Karel, "Projeye İTÜ Uzay ve Meteoroloji Bölümü de destek verecek. Bazı konularda birlikte araştırmalar yapmayı hedefliyoruz. Ayrıca bu alanda 17 yıldır araştırma yapan Doğa Hareketleri Araştırma Derneği'nin (DOHAD) halihazırda Marmara bölgesinde kurmuş olduğu ve veri topladığı 40'tan fazla deprem öncü işaretleri gözlem istasyonu var.
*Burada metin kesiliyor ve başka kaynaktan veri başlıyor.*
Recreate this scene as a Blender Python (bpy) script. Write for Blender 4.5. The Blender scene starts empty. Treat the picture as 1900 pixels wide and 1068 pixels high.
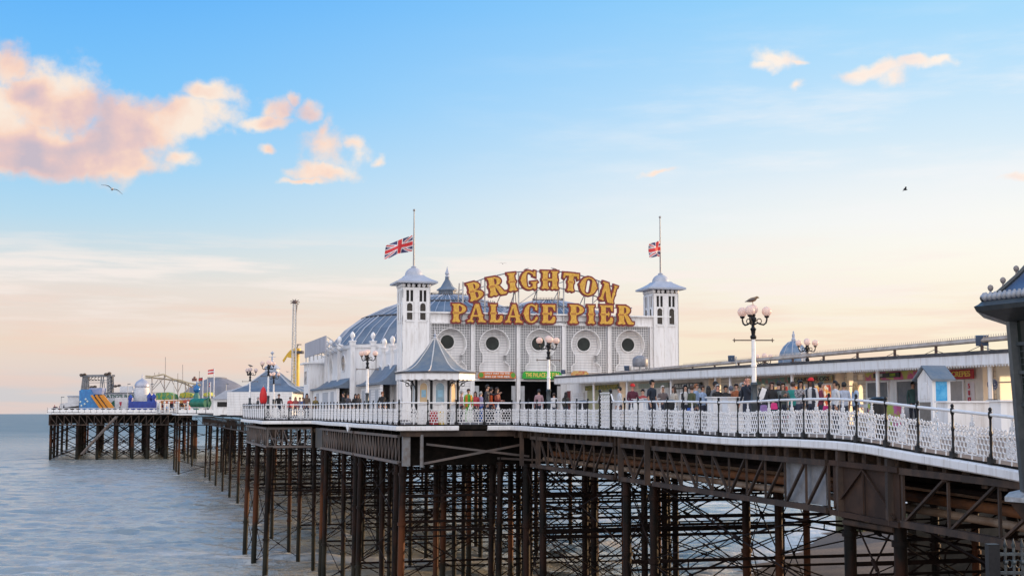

Bu kurum ile ortak bir çalışma platformu kurup, her iki tarafın çalışmalarına büyük ivme kazandırabilmek amacıyla, ön görüşmelerimiz var. Umarım olumlu sonuçlar alırız. İlk yer istasyonumuzu, Prof. Dr. Friedeman Freund'un vakfından gelen meblağ ile gerçekleştirdik lakin ben bundan sonra yapılmasını planladığımız yer istasyonlarını bağış üzerinden gerçekleştirmek istiyorum" diye konuştu.
Karel, ilk istasyona Dr Freud 'un isminin verileceğini belirterek, diğer istasyonlara da sponsor olanların isminin verilebileceğini ifade etti. Karel, şöyle devam etti: "GeoCosmo Bilim Merkezi'nin kurucusu Prof. Dr. Freund ile 3 ay boyunca haftanın 6 günü birlikte çalıştık, projeyi hazırladık ve önce Türkiye'de yapmaya karar verdik. Çok arzu ediyorum ki ilk patentlerini Türkiye'de alalım, Türklerin bir eseri olsun. Çünkü Ben Türkiye'de doğdum, İstanbulluyum. Türkiye'yi aşırı seven bir insanım. Bu yoğun çalışma ve destek nedeniyle ilk istasyonun adını Prof. Dr. Freund'a ithaf etmek istiyorum. Her bir istasyonun toplam kurulumu, masrafları 20 bin dolardır ve bunun için de bu meblağı verecek her kişi veya kurumun ismi bu istasyona verilecek. Bugün dizi filmlere veya herhangi bir konsere bu meblağdan çok daha fazlası verilerek sponsorluk yapılmakta, lakin bu sponsorluk kısa sürmektedir. Bu istasyon bir deprem tespit ettiğinde yine o kişinin adı yaşacak."
Karel, ne kadar büyük bir ağ kurulursa, ne kadar çok veri elde edilirse o kadar çabuk depremin tahmin edilebilme imkanı olduğunu söyledi. Projelerinin, ABD'nin 'Erken Uyarı Sistemi'nden farklı olduğuna dikkati çeken Karel, "Erken Uyarı Sistemi'nde deprem meydana gelmiştir. P dalgaları yola çıkmıştır ve yıkıcı S dalgaları ile arasındaki 7-8 saniyeyi bize kazandırır. Bu zaman içerisinde hiçbir zaman hayat kurtaramazsınız ancak bilgisayarlar çok iyi çalışırsa vanalar kapatılır, elektrikler söndürülür, yangınlar önlenebilir. Yine de önemli bir çalışmadır. Bizim sistemimiz ise gerçek bir erken uyarı sistemidir. Çünkü deprem olmadan önce, stres başladıktan sonra verilen bir alarm sistemi olacaktır" dedi. Karel, hazır olan sistemin haziran ayının sonunda yerinin kesinleşeceğini ve çalışmaya başlayacağını belirtti.